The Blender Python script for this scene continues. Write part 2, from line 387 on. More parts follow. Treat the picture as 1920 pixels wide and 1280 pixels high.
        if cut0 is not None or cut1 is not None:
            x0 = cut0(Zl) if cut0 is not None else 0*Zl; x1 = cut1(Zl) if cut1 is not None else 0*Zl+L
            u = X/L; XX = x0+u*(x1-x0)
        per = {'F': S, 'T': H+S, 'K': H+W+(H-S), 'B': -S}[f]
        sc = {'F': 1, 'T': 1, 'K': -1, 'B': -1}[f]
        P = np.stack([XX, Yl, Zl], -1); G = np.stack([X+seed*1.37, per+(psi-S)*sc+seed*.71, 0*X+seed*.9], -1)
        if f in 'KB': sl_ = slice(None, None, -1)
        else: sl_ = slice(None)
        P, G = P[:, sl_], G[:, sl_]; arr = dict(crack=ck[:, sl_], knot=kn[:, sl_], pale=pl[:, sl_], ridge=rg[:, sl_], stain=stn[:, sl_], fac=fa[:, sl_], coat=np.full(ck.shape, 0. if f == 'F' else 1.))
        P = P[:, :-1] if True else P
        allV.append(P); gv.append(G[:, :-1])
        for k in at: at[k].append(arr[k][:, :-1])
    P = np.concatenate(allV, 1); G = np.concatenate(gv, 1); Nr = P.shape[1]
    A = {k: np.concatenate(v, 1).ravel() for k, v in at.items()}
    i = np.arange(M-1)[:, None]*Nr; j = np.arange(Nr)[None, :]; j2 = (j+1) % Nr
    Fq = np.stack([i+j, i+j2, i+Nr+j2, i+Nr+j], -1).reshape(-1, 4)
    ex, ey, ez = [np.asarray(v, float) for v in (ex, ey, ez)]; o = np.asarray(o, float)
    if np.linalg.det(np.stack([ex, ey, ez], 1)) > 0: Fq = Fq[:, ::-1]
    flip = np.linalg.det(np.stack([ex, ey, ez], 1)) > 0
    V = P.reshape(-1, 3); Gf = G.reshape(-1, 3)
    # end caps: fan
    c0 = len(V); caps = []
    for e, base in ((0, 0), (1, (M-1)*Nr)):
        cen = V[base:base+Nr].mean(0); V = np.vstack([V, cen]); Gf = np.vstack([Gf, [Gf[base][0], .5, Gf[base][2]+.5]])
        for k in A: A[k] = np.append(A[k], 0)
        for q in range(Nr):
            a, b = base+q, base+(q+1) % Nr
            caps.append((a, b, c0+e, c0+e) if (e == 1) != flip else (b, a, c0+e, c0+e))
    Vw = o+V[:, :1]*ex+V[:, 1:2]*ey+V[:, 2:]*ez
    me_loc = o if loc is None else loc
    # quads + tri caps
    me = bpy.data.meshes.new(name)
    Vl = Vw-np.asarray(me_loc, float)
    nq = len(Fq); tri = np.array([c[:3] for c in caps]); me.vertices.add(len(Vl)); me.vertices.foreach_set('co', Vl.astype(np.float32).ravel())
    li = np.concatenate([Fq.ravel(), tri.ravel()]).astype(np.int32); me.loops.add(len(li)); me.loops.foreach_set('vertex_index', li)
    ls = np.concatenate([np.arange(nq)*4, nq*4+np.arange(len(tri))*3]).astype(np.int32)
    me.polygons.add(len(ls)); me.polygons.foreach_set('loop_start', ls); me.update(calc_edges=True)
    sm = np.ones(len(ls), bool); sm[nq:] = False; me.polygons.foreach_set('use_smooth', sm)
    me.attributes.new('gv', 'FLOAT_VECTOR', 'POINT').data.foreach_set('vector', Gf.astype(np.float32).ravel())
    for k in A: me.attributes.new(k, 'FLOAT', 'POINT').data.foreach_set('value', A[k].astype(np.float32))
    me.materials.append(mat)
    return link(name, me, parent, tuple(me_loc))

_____

## TASK GOAL
All of the material above needs to be copied exactly.

## RESULT
The Blender Python script for this scene continues. Write part 2, from line 387 on. More parts follow. Treat the picture as 1920 pixels wide and 1280 pixels high.
        if cut0 is not None or cut1 is not None:
            x0 = cut0(Zl) if cut0 is not None else 0*Zl; x1 = cut1(Zl) if cut1 is not None else 0*Zl+L
            u = X/L; XX = x0+u*(x1-x0)
        per = {'F': S, 'T': H+S, 'K': H+W+(H-S), 'B': -S}[f]
        sc = {'F': 1, 'T': 1, 'K': -1, 'B': -1}[f]
        P = np.stack([XX, Yl, Zl], -1); G = np.stack([X+seed*1.37, per+(psi-S)*sc+seed*.71, 0*X+seed*.9], -1)
        if f in 'KB': sl_ = slice(None, None, -1)
        else: sl_ = slice(None)
        P, G = P[:, sl_], G[:, sl_]; arr = dict(crack=ck[:, sl_], knot=kn[:, sl_], pale=pl[:, sl_], ridge=rg[:, sl_], stain=stn[:, sl_], fac=fa[:, sl_], coat=np.full(ck.shape, 0. if f == 'F' else 1.))
        P = P[:, :-1] if True else P
        allV.append(P); gv.append(G[:, :-1])
        for k in at: at[k].append(arr[k][:, :-1])
    P = np.concatenate(allV, 1); G = np.concatenate(gv, 1); Nr = P.shape[1]
    A = {k: np.concatenate(v, 1).ravel() for k, v in at.items()}
    i = np.arange(M-1)[:, None]*Nr; j = np.arange(Nr)[None, :]; j2 = (j+1) % Nr
    Fq = np.stack([i+j, i+j2, i+Nr+j2, i+Nr+j], -1).reshape(-1, 4)
    ex, ey, ez = [np.asarray(v, float) for v in (ex, ey, ez)]; o = np.asarray(o, float)
    if np.linalg.det(np.stack([ex, ey, ez], 1)) > 0: Fq = Fq[:, ::-1]
    flip = np.linalg.det(np.stack([ex, ey, ez], 1)) > 0
    V = P.reshape(-1, 3); Gf = G.reshape(-1, 3)
    # end caps: fan
    c0 = len(V); caps = []
    for e, base in ((0, 0), (1, (M-1)*Nr)):
        cen = V[base:base+Nr].mean(0); V = np.vstack([V, cen]); Gf = np.vstack([Gf, [Gf[base][0], .5, Gf[base][2]+.5]])
        for k in A: A[k] = np.append(A[k], 0)
        for q in range(Nr):
            a, b = base+q, base+(q+1) % Nr
            caps.append((a, b, c0+e, c0+e) if (e == 1) != flip else (b, a, c0+e, c0+e))
    Vw = o+V[:, :1]*ex+V[:, 1:2]*ey+V[:, 2:]*ez
    me_loc = o if loc is None else loc
    # quads + tri caps
    me = bpy.data.meshes.new(name)
    Vl = Vw-np.asarray(me_loc, float)
    nq = len(Fq); tri = np.array([c[:3] for c in caps]); me.vertices.add(len(Vl)); me.vertices.foreach_set('co', Vl.astype(np.float32).ravel())
    li = np.concatenate([Fq.ravel(), tri.ravel()]).astype(np.int32); me.loops.add(len(li)); me.loops.foreach_set('vertex_index', li)
    ls = np.concatenate([np.arange(nq)*4, nq*4+np.arange(len(tri))*3]).astype(np.int32)
    me.polygons.add(len(ls)); me.polygons.foreach_set('loop_start', ls); me.update(calc_edges=True)
    sm = np.ones(len(ls), bool); sm[nq:] = False; me.polygons.foreach_set('use_smooth', sm)
    me.attributes.new('gv', 'FLOAT_VECTOR', 'POINT').data.foreach_set('vector', Gf.astype(np.float32).ravel())
    for k in A: me.attributes.new(k, 'FLOAT', 'POINT').data.foreach_set('value', A[k].astype(np.float32))
    me.materials.append(mat)
    return link(name, me, parent, tuple(me_loc))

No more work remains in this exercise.